March to the Moon —

China appears to be accelerating development of a super-heavy lift rocket

The Long March 9 rocket would be on par with the Saturn V booster.

A Long March-2C rocket carrying two satellites is launched at the Jiuquan Satellite Launch Center on July 9, 2018 in Jiuquan, Gansu Province of China. (Photo by Wang Jiangbo/China News Service/VCG)
Enlarge / A Long March-2C rocket carrying two satellites is launched at the Jiuquan Satellite Launch Center on July 9, 2018 in Jiuquan, Gansu Province of China. (Photo by Wang Jiangbo/China News Service/VCG)
Wang Jiangbo/China News Service/VCG

As part of its long-term planning, Chinese rocket officials have talked for some time about a super-heavy lift rocket that will enable a human lunar program. For this rocket, called the Long March 9, officials have generally cited the 2030 time frame for its maiden launch.

However, at the World Conference on Science Literacy 2018 this week, an engineer with the China National Space Administration, Li Guoping, said the country planned to launch the Long March 9 booster in 2028. This comes as China has successfully ramped up its launch cadence in 2018—it should launch about three dozen orbital rockets this year, more than any other country. The report in the Chinese news service Xinhua did not specify why this larger rocket was now expected to launch two years earlier than previously announced.

A huge rocket

The Long March 9 is an extremely ambitious booster, with a diameter of 10 meters, length of 90 meters, and a proposed lift capacity of 140 tons to low-Earth orbit. Those numbers are on par with the Saturn V rocket that NASA designed and built during the 1960s to carry out the Apollo lunar landing program. It would be roughly equivalent, in terms of capability, to SpaceX's proposed Big Falcon Rocket, although there has been no word from China on whether any part of the Long March 9 might be reusable.

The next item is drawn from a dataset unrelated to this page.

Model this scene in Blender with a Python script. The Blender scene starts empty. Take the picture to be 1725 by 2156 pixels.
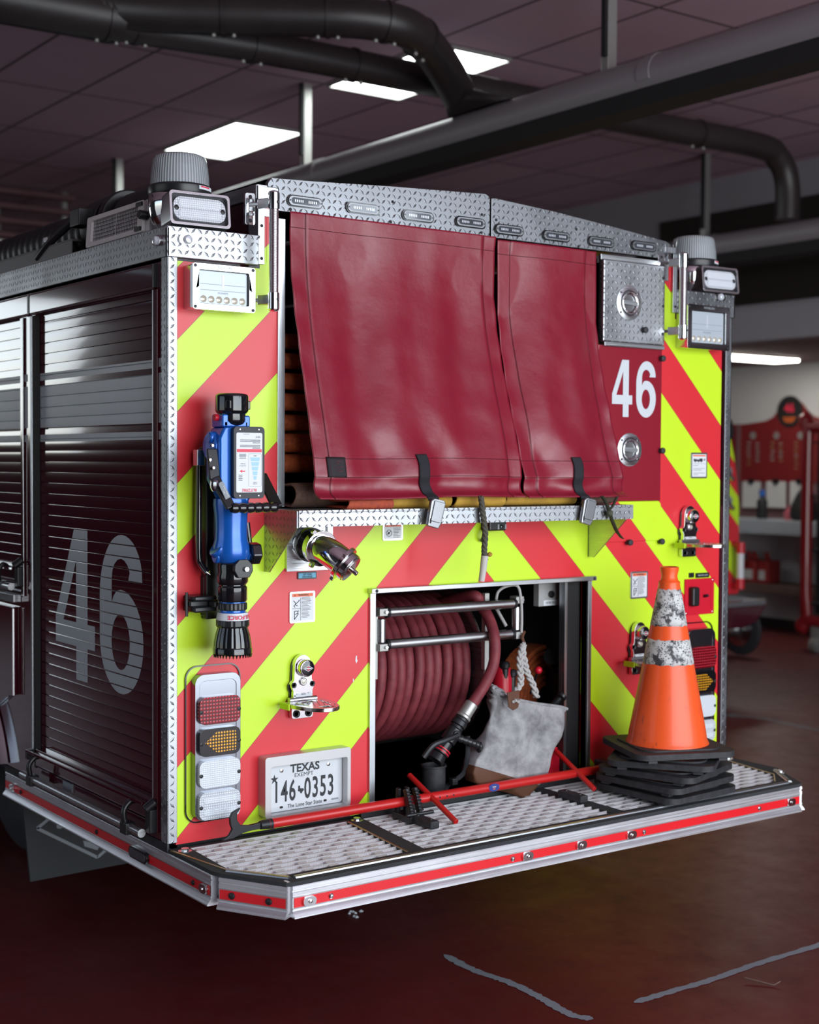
import bpy, bmesh, math, random
from mathutils import Vector, Matrix, noise
from mathutils.geometry import tessellate_polygon
random.seed(7)
S = bpy.context.scene
C = S.collection
PI = math.pi
R = math.radians

# ------------------------------------------------------------------ camera
W_, H_ = 1725.0, 2156.0
FPX, YAW, PITCH, ROLL = 3009.455, R(35.77845), R(-2.03328), R(0.35673)
EYE = Vector((-1.89885, -3.86202, 1.75))
_d = Vector((math.sin(YAW)*math.cos(PITCH), math.cos(YAW)*math.cos(PITCH), math.sin(PITCH)))
_r0 = Vector((math.cos(YAW), -math.sin(YAW), 0)); _u0 = _r0.cross(_d)
_r = math.cos(ROLL)*_r0 + math.sin(ROLL)*_u0
_u = -math.sin(ROLL)*_r0 + math.cos(ROLL)*_u0
cam = bpy.data.cameras.new('camera'); co = bpy.data.objects.new('camera', cam); C.objects.link(co)
M = Matrix((( _r.x, _u.x, -_d.x, EYE.x), (_r.y, _u.y, -_d.y, EYE.y), (_r.z, _u.z, -_d.z, EYE.z), (0, 0, 0, 1)))
co.matrix_world = M
cam.sensor_fit = 'HORIZONTAL'; cam.sensor_width = 24.0; cam.lens = 24.0*FPX/W_
cam.dof.use_dof = True; cam.dof.focus_distance = 4.35; cam.dof.aperture_fstop = 2.0
cam.clip_start = 0.05; cam.clip_end = 200
S.camera = co

# ------------------------------------------------------------------ exposure, world, daylight
S.view_settings.view_transform = 'Standard'; S.view_settings.look = 'None'
S.view_settings.gamma = 1.0; S.view_settings.use_curve_mapping = False
S.view_settings.exposure = 0.0
wd = bpy.data.worlds.new('sky'); S.world = wd; wd.use_nodes = True
wn = wd.node_tree; bg = wn.nodes['Background']
sky = wn.nodes.new('ShaderNodeTexSky'); sky.sky_type = 'NISHITA'; sky.sun_disc = False
sky.sun_elevation = R(40); sky.sun_rotation = R(200)
wn.links.new(sky.outputs[0], bg.inputs[0]); bg.inputs[1].default_value = 0.16

def area(name, loc, rot, sx, sy, power, col):
    l = bpy.data.lights.new(name, 'AREA'); l.shape = 'RECTANGLE'; l.size = sx; l.size_y = sy
    l.energy = power; l.color = col
    o = bpy.data.objects.new(name, l); C.objects.link(o); o.location = loc; o.rotation_euler = rot
    return o
# daylight coming in through the three open bay doors (one behind the camera, one further along it, one on the left)
area('bay_daylight_rear', (1.7, -5.95, 2.0), (R(90), 0, 0), 7.0, 3.9, 430, (0.86, 0.93, 1.0))
area('bay_daylight_left', (-6.85, 1.5, 1.95), (R(90), 0, R(-90)), 5.5, 3.6, 34, (0.84, 0.9, 1.0))
area('bay_daylight_front', (-3.6, 13.3, 2.9), (R(-90), 0, 0), 3.4, 1.7, 40, (0.9, 0.95, 1.0))

# ------------------------------------------------------------------ pixel of the photograph -> point on a real plane
def ray(x, y): return _d + (x-W_/2)/FPX*_r - (y-H_/2)/FPX*_u
def RY(x, y, Y=0.0): q = ray(x, y); return EYE + (Y-EYE.y)/q.y*q
def RX(x, y, X=0.0): q = ray(x, y); return EYE + (X-EYE.x)/q.x*q
def RZ(x, y, Z=0.0): q = ray(x, y); return EYE + (Z-EYE.z)/q.z*q

# ------------------------------------------------------------------ materials
MATS = {}
def mat(name, col=(.5, .5, .5), rough=.5, metal=0.0, **k):
    m = bpy.data.materials.new(name); m.use_nodes = True
    b = m.node_tree.nodes['Principled BSDF']
    b.inputs['Base Color'].default_value = (*col, 1); b.inputs['Roughness'].default_value = rough
    b.inputs['Metallic'].default_value = metal
    for a, v in k.items():
        n = {'coat': 'Coat Weight', 'coatr': 'Coat Roughness', 'trans': 'Transmission Weight', 'ior': 'IOR', 'spec': 'Specular IOR Level',
             'alpha': 'Alpha', 'emit': 'Emission Strength', 'sheen': 'Sheen Weight', 'sss': 'Subsurface Weight', 'aniso': 'Anisotropic'}[a]
        b.inputs[n].default_value = v
        if a == 'emit': b.inputs['Emission Color'].default_value = (*k.get('ecol', col), 1)
    MATS[name] = m
    return m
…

NASA is further along in its development of its own big booster, the large Space Launch System rocket, which could make its maiden flight in 2020 or 2021. This version of the SLS rocket will have a launch capability of up to 95 tons to low-Earth orbit, according to a recent NASA update. Eventually, the space agency plans to upgrade the SLS rocket into a Block 2 configuration with a more powerful second stage as well as advanced side boosters, and this rocket would have an estimated capability of 130 tons to low-Earth orbit. However, it seems unlikely that the Block 2 rocket would launch before 2028.

This means that if SpaceX fails to secure funding for the Big Falcon Rocket and NASA continues on its slow development pace of the SLS rocket, China could have the world's most powerful rocket about a decade from now.

The purpose

China reportedly wants to use the Long March 9 rocket for an ambitious Mars sample return mission, and that could be the payload for the vehicle's first flight. However, given the scale of the proposed rocket, its overarching purpose seems likely to be geared toward taikonaut visits to the surface of the Moon.

Chinese officials have previously said their long-term goal is a series of lunar surface missions beginning in the 2030 time frame. This approach could prove more attractive to some partners, such as the European Space Agency, than NASA's plan to build a Deep Space Gateway in a distant lunar orbit rather than going directly to the surface.

By accelerating development of the Long March 9 rocket, Chinese officials could be offering a viable alternative to NASA's plans to other potential partners sooner. As ever with the Chinese space program, however, the most consequential decisions and planning occur out of the public view, so definitive answers are few.